_TASK PROMPT:_ Starting at the top of the entries below, write out each line up to and including the one containing "S.camera = cam". Leave the pictures out.

--- DATA LISTING ---

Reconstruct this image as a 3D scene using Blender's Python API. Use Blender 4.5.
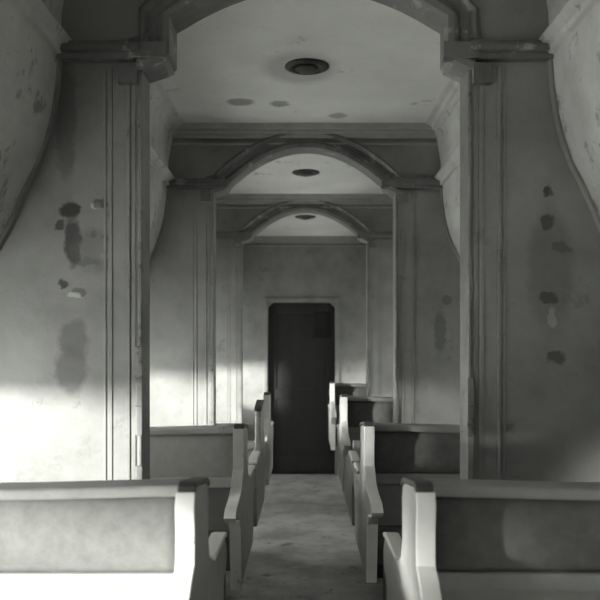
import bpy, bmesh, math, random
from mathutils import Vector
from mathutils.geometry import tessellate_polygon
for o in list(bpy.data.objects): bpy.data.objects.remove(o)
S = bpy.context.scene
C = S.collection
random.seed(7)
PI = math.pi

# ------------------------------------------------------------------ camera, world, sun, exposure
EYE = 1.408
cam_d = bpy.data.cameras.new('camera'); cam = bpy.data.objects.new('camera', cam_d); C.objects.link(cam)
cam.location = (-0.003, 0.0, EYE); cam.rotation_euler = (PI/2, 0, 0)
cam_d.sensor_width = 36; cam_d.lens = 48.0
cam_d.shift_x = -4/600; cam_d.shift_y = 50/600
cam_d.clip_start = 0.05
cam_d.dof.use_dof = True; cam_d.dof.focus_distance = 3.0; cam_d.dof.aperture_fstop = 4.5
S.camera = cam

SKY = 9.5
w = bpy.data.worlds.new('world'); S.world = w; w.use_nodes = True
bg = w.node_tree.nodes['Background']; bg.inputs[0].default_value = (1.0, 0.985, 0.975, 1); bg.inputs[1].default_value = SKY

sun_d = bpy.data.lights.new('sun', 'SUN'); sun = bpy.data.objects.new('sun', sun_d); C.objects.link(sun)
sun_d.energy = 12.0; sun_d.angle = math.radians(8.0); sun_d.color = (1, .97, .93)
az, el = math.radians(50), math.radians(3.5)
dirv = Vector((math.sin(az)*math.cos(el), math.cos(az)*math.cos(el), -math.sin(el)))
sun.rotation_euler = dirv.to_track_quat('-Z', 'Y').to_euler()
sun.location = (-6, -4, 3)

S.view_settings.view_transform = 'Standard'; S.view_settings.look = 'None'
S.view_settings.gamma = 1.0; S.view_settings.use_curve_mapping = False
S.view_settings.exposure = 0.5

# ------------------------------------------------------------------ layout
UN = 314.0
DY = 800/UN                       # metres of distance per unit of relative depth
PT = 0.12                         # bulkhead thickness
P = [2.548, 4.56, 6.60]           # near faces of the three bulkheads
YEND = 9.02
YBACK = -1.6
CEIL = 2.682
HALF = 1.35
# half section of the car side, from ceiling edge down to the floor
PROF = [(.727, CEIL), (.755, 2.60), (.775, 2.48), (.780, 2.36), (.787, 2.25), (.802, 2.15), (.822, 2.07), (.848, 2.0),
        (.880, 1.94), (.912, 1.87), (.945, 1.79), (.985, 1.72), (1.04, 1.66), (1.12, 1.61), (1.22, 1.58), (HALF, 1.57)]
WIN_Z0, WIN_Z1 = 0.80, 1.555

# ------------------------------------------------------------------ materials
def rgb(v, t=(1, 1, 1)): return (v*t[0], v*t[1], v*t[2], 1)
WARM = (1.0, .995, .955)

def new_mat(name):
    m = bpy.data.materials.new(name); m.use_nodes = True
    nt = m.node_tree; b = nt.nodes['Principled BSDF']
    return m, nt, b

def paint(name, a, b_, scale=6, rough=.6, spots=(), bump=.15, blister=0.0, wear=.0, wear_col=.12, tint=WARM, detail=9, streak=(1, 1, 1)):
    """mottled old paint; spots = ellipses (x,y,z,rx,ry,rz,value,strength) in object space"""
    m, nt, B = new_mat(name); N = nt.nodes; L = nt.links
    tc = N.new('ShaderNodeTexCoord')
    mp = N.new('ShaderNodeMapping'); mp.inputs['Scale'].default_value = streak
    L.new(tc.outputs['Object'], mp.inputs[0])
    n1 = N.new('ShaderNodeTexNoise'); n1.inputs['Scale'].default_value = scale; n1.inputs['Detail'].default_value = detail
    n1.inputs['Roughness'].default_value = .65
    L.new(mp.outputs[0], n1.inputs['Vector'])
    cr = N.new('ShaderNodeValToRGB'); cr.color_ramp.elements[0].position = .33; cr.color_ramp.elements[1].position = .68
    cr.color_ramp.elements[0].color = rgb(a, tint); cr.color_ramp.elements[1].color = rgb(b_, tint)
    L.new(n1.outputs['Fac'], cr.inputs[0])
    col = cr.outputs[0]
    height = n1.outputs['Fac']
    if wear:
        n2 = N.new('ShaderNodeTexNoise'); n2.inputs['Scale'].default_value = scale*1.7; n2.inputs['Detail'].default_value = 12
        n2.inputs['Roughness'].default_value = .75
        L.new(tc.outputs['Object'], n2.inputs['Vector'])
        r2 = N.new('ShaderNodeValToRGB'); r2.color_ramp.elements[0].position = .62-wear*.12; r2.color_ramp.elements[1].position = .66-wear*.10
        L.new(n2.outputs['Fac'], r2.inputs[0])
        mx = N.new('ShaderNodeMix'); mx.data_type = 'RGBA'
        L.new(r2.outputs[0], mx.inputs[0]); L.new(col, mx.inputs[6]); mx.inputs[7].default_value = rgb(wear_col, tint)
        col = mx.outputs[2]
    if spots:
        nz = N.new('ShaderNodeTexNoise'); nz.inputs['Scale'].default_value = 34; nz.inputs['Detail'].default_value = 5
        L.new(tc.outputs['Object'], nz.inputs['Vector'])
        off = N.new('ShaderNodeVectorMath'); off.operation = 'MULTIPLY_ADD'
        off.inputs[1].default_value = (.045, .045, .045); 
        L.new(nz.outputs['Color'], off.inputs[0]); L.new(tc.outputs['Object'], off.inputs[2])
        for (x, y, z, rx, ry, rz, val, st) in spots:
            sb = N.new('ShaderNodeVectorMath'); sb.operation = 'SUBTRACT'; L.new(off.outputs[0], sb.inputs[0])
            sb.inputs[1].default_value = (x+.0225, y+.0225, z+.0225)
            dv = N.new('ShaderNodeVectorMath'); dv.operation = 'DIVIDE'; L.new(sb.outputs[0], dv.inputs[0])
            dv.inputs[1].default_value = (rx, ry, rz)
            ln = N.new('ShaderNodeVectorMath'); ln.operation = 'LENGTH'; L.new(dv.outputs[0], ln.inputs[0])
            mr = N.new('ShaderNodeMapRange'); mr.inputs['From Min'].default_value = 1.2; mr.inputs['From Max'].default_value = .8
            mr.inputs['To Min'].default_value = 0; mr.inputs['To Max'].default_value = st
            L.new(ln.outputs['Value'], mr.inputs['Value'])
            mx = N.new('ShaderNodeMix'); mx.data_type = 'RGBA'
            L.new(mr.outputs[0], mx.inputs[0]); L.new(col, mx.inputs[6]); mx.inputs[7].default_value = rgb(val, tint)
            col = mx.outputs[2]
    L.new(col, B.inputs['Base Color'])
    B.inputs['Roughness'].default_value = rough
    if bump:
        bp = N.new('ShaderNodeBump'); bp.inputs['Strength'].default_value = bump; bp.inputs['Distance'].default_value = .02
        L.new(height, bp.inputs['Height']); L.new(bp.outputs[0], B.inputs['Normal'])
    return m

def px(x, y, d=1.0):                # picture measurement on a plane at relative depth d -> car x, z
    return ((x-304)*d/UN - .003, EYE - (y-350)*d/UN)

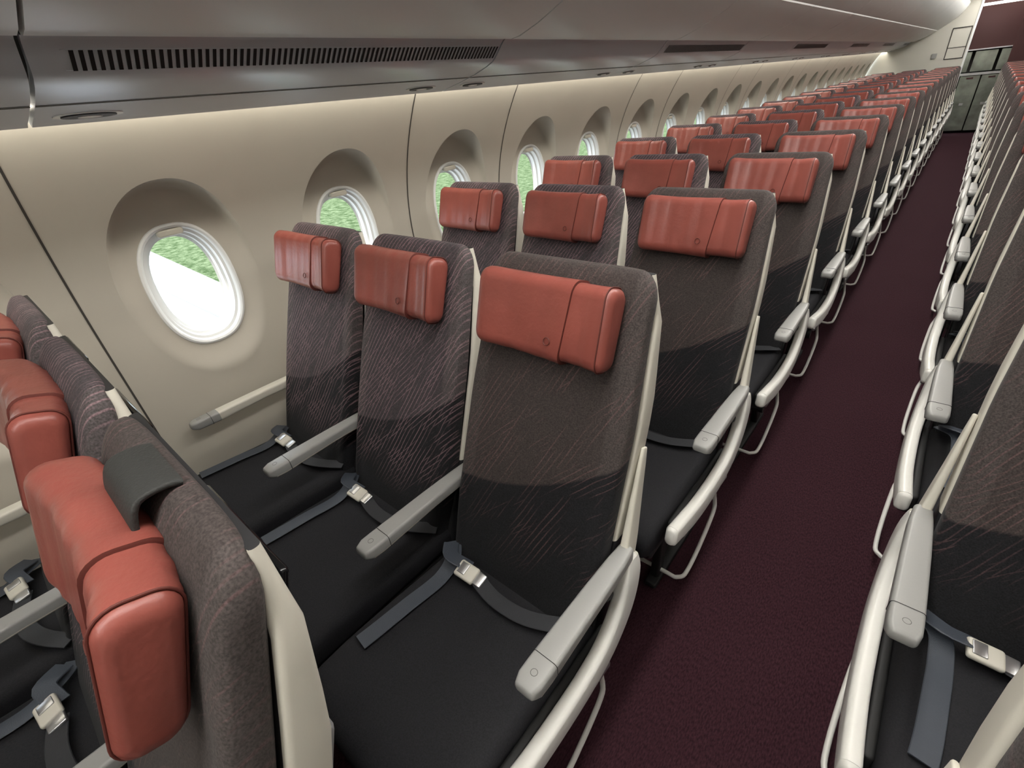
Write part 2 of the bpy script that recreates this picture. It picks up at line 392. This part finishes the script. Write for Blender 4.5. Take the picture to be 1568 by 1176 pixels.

---

_REPLY TO THE EXERCISE:_
Reconstruct this image as a 3D scene using Blender's Python API. Use Blender 4.5.
import bpy, bmesh, math, random
from mathutils import Vector
from mathutils.geometry import tessellate_polygon
for o in list(bpy.data.objects): bpy.data.objects.remove(o)
S = bpy.context.scene
C = S.collection
random.seed(7)
PI = math.pi

# ------------------------------------------------------------------ camera, world, sun, exposure
EYE = 1.408
cam_d = bpy.data.cameras.new('camera'); cam = bpy.data.objects.new('camera', cam_d); C.objects.link(cam)
cam.location = (-0.003, 0.0, EYE); cam.rotation_euler = (PI/2, 0, 0)
cam_d.sensor_width = 36; cam_d.lens = 48.0
cam_d.shift_x = -4/600; cam_d.shift_y = 50/600
cam_d.clip_start = 0.05
cam_d.dof.use_dof = True; cam_d.dof.focus_distance = 3.0; cam_d.dof.aperture_fstop = 4.5
S.camera = cam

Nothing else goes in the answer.